▶ [TASK TO CARRY OUT]: For the listing underneath, give the count of lines containing the string "script" and nothing further.
+---+
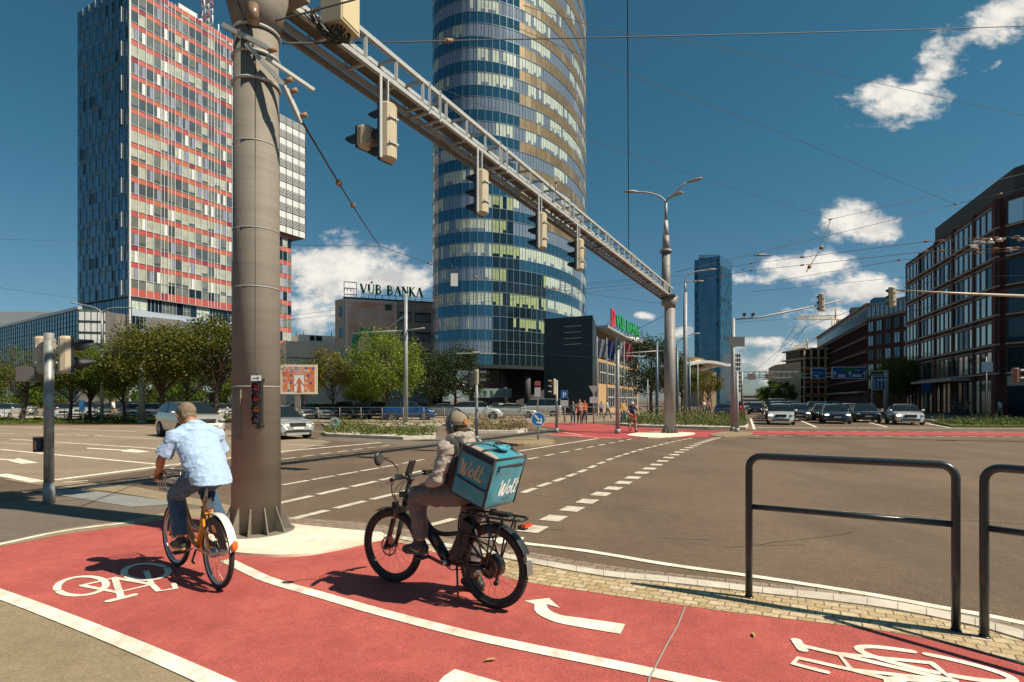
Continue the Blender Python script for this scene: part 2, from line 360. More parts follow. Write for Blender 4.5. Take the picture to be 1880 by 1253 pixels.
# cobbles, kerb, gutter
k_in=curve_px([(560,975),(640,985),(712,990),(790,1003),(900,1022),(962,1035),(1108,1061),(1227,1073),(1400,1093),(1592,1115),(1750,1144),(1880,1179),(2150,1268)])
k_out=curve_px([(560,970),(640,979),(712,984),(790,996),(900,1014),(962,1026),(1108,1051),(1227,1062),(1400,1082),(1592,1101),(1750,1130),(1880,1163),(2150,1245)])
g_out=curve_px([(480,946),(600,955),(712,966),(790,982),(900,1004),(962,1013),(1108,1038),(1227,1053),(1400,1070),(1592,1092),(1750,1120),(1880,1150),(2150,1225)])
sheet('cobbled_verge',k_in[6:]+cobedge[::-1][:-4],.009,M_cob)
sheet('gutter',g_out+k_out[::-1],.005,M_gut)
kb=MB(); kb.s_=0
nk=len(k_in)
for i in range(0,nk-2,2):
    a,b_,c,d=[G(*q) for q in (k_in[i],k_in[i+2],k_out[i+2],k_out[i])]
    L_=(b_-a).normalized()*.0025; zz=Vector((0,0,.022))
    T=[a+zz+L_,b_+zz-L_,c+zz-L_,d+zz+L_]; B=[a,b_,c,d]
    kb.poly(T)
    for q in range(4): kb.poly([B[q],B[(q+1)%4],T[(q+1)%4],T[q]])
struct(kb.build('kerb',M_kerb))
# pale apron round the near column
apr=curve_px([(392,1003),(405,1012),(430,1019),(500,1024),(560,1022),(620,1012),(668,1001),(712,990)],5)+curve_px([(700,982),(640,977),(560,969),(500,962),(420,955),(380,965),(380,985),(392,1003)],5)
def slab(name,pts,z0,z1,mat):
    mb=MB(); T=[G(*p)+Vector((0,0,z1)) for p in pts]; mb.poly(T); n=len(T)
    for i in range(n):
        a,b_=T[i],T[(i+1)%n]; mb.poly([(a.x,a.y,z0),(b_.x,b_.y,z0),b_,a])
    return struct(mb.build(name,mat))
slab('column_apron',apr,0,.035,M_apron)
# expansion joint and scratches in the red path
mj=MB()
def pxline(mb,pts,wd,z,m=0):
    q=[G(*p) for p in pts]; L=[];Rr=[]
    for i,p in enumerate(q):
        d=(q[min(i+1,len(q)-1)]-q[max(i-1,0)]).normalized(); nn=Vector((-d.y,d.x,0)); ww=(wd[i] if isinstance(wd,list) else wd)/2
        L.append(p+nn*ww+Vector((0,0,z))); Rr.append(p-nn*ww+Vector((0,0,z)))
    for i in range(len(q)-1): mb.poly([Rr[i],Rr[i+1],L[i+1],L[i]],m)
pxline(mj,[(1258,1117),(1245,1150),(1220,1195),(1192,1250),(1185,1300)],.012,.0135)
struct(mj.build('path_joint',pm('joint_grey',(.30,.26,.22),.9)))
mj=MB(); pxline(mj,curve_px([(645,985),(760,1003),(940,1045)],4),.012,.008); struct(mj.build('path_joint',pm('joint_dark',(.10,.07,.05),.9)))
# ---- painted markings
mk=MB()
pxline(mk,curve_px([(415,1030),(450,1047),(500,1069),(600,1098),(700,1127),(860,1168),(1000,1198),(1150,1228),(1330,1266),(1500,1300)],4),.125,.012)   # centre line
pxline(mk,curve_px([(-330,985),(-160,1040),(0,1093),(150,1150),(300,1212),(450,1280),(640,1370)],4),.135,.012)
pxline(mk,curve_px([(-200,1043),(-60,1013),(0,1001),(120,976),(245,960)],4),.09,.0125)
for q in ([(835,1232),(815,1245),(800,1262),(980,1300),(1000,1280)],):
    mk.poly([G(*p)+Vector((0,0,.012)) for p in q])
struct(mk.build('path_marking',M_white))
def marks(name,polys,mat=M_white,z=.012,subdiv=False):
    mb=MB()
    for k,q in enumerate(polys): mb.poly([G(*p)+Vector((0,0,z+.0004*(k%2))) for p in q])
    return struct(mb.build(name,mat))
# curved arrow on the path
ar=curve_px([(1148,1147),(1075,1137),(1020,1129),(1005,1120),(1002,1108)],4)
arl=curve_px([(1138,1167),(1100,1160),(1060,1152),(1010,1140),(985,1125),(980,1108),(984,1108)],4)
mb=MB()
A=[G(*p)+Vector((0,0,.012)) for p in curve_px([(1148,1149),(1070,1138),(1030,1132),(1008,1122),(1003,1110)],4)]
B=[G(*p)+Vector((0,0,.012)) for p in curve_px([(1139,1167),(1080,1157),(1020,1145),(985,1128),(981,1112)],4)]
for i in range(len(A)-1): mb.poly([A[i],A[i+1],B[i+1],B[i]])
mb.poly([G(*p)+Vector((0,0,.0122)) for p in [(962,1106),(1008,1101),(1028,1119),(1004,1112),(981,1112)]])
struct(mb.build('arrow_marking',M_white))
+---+
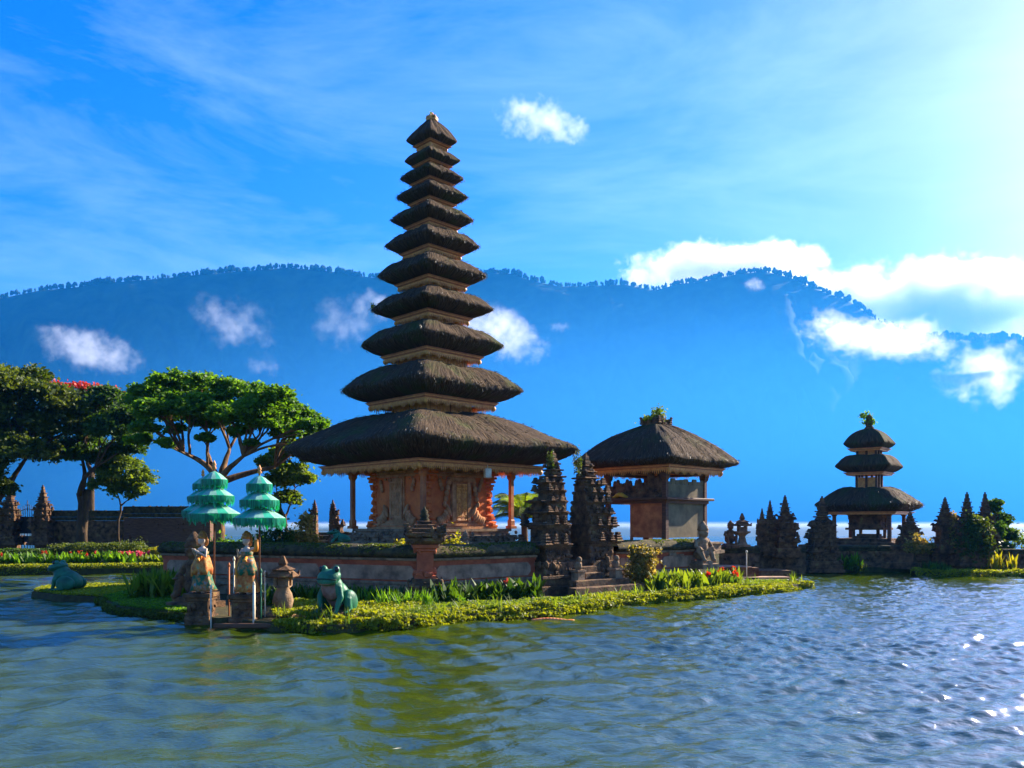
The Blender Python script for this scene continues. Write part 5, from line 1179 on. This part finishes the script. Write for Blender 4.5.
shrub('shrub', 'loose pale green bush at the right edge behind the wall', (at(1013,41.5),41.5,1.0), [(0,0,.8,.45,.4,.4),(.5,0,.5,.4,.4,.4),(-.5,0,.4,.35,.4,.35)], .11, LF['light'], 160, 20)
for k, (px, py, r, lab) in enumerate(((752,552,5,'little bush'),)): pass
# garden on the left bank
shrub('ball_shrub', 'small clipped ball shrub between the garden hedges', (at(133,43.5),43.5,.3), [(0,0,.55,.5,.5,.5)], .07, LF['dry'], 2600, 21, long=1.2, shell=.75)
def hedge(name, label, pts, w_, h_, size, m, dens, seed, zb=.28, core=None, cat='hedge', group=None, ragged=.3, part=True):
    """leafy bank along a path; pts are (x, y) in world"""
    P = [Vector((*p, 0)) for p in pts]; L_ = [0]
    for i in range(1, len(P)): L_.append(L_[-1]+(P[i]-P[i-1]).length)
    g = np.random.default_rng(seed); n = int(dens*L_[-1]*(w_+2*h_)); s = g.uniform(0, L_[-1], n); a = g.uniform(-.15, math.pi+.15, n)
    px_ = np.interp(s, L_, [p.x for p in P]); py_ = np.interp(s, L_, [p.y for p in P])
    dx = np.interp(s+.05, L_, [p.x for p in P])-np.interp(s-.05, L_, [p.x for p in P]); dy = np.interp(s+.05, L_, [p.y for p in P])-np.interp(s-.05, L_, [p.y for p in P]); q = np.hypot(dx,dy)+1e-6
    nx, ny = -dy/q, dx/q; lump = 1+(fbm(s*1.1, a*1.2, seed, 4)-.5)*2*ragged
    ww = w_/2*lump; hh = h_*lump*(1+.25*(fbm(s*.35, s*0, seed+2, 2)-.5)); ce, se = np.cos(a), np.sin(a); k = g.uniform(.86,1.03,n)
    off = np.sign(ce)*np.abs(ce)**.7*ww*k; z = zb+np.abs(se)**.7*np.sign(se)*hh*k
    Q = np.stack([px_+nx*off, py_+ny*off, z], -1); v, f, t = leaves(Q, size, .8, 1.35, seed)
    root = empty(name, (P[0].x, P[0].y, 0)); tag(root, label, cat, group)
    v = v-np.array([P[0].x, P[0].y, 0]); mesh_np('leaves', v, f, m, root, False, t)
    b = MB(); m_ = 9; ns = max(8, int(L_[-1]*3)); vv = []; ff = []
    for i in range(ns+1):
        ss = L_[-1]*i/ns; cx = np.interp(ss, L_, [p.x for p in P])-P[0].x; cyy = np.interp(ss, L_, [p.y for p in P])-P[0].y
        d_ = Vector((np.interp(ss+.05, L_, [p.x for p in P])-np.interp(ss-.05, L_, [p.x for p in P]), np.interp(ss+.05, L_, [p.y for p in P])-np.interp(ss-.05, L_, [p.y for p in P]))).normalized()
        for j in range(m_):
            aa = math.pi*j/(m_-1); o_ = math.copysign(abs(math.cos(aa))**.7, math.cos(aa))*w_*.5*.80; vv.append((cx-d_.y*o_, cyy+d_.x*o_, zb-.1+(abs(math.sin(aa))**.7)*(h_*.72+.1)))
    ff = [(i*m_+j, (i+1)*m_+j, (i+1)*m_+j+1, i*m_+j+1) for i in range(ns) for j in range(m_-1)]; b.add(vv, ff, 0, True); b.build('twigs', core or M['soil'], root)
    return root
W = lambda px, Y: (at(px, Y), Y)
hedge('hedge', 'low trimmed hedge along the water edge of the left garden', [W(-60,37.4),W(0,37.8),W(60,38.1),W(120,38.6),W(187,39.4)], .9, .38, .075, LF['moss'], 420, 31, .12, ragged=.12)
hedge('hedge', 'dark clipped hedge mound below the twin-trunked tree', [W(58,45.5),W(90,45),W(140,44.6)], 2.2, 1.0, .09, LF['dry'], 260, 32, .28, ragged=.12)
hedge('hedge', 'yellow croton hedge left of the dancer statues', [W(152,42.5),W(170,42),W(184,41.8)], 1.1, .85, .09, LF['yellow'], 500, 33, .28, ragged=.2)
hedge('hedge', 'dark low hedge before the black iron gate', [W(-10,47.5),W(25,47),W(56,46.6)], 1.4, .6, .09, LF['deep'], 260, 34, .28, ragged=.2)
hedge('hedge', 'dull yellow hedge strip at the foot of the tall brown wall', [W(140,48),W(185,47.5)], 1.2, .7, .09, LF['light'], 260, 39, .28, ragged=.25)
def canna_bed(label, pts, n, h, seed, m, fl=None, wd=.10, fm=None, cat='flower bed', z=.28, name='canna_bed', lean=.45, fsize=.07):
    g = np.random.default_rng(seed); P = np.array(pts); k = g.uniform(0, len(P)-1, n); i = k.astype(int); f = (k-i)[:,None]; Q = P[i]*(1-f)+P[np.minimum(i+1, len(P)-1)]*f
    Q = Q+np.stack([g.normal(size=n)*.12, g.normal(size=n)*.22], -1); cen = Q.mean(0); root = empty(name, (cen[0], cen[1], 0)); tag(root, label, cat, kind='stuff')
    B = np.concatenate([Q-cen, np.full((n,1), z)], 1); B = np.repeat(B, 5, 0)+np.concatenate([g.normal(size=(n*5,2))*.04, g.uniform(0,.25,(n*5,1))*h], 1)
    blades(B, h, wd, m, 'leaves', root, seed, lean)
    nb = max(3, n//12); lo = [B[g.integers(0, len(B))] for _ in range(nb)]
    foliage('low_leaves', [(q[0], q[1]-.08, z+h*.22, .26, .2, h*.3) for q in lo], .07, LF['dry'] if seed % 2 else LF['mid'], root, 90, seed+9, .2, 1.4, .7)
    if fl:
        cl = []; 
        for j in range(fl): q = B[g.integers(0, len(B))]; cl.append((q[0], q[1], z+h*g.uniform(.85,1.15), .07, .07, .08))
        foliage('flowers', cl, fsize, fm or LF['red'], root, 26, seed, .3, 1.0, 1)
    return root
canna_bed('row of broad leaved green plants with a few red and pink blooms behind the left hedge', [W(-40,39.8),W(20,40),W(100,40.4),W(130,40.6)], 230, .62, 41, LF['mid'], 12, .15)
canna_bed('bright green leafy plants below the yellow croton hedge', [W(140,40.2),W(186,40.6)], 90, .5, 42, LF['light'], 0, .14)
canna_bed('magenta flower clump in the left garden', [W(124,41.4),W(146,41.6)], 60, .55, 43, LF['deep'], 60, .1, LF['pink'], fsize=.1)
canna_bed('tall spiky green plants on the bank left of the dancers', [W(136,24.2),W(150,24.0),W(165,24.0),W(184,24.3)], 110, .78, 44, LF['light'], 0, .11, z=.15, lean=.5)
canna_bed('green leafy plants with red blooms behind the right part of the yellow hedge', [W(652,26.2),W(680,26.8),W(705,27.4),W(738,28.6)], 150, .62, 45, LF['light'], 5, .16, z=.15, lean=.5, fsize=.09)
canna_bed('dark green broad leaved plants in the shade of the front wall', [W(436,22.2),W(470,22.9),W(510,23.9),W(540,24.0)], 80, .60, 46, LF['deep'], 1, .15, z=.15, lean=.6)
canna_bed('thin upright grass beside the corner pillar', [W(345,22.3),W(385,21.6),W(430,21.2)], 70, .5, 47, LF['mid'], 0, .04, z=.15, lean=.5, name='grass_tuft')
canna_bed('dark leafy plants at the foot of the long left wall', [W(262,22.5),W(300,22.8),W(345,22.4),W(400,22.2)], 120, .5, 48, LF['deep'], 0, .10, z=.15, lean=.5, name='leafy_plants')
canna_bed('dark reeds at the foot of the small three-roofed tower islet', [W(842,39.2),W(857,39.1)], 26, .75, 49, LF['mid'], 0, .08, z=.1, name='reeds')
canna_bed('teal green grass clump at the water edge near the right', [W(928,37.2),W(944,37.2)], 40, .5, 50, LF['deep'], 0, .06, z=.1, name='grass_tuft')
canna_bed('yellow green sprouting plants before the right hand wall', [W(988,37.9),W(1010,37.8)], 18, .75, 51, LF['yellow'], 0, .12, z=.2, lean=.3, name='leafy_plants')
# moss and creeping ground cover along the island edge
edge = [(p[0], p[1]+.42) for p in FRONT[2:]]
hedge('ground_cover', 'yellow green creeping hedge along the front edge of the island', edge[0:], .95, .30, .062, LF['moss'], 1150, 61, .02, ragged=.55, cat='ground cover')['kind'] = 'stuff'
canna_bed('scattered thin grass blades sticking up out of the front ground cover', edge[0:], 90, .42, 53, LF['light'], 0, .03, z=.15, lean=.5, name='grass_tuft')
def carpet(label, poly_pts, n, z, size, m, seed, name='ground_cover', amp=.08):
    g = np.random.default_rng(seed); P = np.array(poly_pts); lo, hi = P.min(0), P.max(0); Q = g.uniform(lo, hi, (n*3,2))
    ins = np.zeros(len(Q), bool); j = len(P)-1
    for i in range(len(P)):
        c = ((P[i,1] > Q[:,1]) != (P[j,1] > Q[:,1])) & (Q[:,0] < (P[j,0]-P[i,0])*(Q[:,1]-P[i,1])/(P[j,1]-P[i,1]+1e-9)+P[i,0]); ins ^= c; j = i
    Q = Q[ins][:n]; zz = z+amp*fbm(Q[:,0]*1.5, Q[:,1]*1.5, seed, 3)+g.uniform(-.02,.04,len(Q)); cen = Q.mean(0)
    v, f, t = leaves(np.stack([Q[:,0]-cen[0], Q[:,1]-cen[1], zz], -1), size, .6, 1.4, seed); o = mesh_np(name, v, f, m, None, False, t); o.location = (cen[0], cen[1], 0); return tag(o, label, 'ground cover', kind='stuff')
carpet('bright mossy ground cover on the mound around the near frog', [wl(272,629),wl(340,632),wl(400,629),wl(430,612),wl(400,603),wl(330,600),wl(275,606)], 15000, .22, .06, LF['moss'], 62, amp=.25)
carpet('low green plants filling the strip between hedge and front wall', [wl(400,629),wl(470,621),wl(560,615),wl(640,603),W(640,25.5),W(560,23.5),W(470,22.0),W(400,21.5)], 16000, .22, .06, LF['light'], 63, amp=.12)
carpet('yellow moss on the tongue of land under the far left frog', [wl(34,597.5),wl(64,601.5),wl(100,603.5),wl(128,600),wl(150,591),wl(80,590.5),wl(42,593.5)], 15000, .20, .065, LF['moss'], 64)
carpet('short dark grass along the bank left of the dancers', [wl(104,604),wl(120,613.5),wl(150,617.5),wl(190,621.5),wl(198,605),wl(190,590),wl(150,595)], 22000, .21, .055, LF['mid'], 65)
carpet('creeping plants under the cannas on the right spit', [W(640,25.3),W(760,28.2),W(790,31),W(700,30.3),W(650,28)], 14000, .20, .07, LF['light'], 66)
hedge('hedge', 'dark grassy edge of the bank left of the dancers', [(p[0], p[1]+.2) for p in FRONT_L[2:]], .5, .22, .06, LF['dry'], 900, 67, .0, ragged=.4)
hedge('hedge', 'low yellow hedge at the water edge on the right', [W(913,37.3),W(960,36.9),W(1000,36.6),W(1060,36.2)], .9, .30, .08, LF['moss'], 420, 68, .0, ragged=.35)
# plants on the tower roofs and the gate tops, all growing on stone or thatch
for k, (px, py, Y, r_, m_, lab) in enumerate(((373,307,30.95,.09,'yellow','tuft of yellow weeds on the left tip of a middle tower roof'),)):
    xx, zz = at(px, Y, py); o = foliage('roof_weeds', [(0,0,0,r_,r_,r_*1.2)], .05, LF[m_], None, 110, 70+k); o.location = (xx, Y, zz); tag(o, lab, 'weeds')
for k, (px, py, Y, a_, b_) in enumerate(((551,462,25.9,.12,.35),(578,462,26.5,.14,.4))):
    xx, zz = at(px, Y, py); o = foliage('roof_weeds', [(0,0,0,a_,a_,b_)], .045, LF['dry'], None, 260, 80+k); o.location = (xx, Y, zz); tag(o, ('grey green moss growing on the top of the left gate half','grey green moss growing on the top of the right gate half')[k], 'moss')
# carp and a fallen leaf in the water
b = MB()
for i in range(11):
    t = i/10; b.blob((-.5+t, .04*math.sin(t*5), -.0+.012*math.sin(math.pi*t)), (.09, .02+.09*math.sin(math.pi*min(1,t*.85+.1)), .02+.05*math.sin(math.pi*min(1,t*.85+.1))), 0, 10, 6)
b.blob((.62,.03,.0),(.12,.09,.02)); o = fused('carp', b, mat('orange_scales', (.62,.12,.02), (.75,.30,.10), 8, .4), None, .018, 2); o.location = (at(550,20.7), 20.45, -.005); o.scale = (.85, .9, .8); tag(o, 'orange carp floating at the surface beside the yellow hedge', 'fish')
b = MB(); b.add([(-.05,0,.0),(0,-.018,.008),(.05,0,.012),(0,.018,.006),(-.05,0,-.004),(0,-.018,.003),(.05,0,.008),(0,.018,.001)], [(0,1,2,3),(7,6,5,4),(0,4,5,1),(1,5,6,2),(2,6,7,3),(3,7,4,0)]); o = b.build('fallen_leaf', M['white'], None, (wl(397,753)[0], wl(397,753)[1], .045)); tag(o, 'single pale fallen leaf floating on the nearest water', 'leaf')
+---+
▶ [TASK RESPONSE]: 2